C'est à la fin de l'année 1899 et par l'intermédiaire de Violette Shillito que Renée Vivien – alors Pauline Tarn – fit la connaissance de Natalie Clifford Barney « cette Américaine plus souple qu'une écharpe, dont l'étincelant visage brille de cheveux d'or, de prunelles bleu de mer, de dents implacables » (Colette, Claudine à Paris). Natalie, qui venait de vivre une idylle estivale avec la sulfureuse Liane de Pougy qui l'a initiée au saphisme, ne prêta qu'une attention discrète à cette nouvelle connaissance. Renée en revanche fut totalement subjuguée par la jeune Américaine et relatera ce coup de foudre dans son roman autobiographique Une Femme m'apparut : « J'évoquai l'heure déjà lointaine où je la vis pour la première fois, et le frisson qui me parcourut lorsque mes yeux rencontrèrent ses yeux d'acier mortel, ses yeux aigus et bleus comme une lame. J'eus l'obscur prescience que cette femme m'intimait l'ordre du destin, que son visage était le visage redouté de mon avenir. Je sentis près d'elle les vertiges lumineux qui montent de l'abîme, et l'appel de l'eau très profonde. Le charme du péril émanait d'elle et m'attirait inexorablement. Je n'essayai point de la fuir, car j'aurais échappé plus aisément à la mort. » « Hiver 1899-1900. Débuts de l'idylle. Un soir, Vivien est invitée par sa nouvelle amie dans l'atelier de Mme Barney [mère de Natalie], 153 avenue Victor-Hugo, à l'angle de la rue de Longchamp. Natalie s'enhardit à lire des vers de sa composition. Comme Vivien lui dit aimer ces vers, elle lui répond qu'il vaut mieux aimer le poète. Réponse bien digne de l'Amazone. » (J.-P. Goujon, op. cit.) Suivront deux années d'un bonheur inégal, rythmées par les infidélités récurrentes de Natalie et la jalousie maladive de Renée dont les lettres oscillent entre déclarations enflammées et douloureux mea culpa. « Renée Vivien, c'est la fille de Sappho et de Baudelaire, c'est la fleur du mal 1900 avec des fièvres, des envols brisés, des voluptés tristes. » (Jean Chalon, Portrait d'une séductrice)

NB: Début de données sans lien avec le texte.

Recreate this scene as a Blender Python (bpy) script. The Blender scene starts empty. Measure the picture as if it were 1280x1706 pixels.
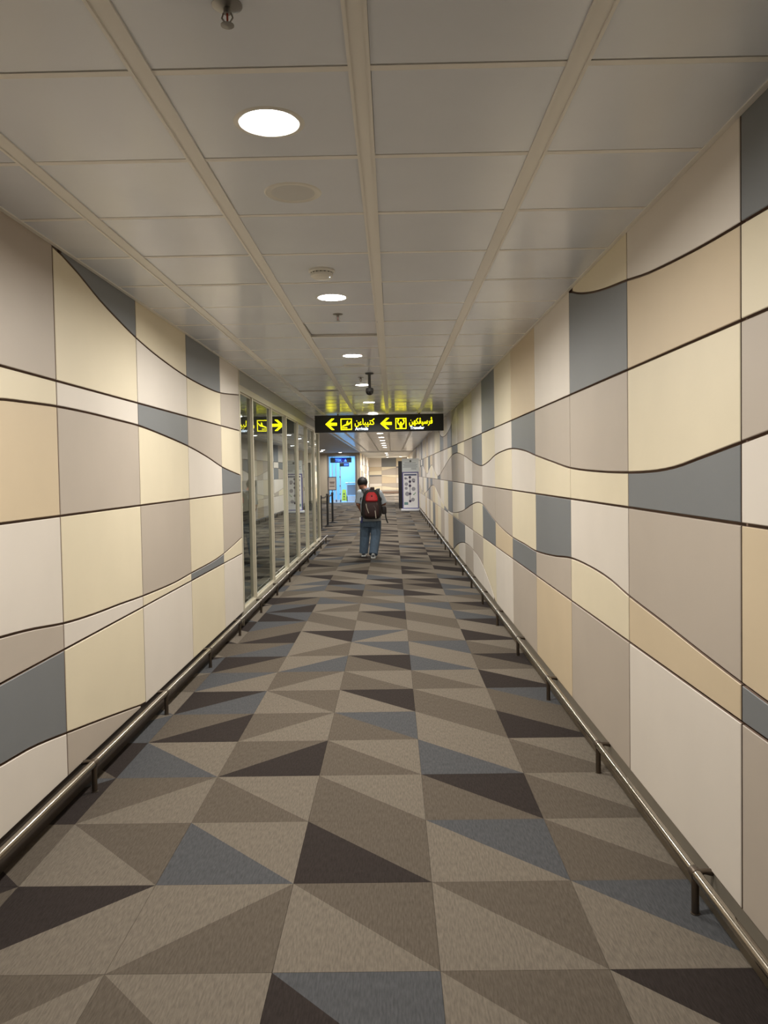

En 1901 survint une importante rupture qui durera presque deux années ; Renée, malgré les sollicitations de Natalie et les intermédiaires qu'elle lui envoie pour la reconquérir, résiste. « Les deux amies se revirent, et se fut, en août 1905, le pèlerinage à Lesbos, qui constitua une déception pour Natalie Barney et demeura sans lendemain. […] Le ressort était définitivement brisé. Les deux anciennes amies cessèrent de se voir dès 1907, et Vivien mourut sans qu'elles se soient revues. » (J.-P. Goujon, Ibid.)
Précieuse et très rare lettre de Sapho 1900 à l'Amazone.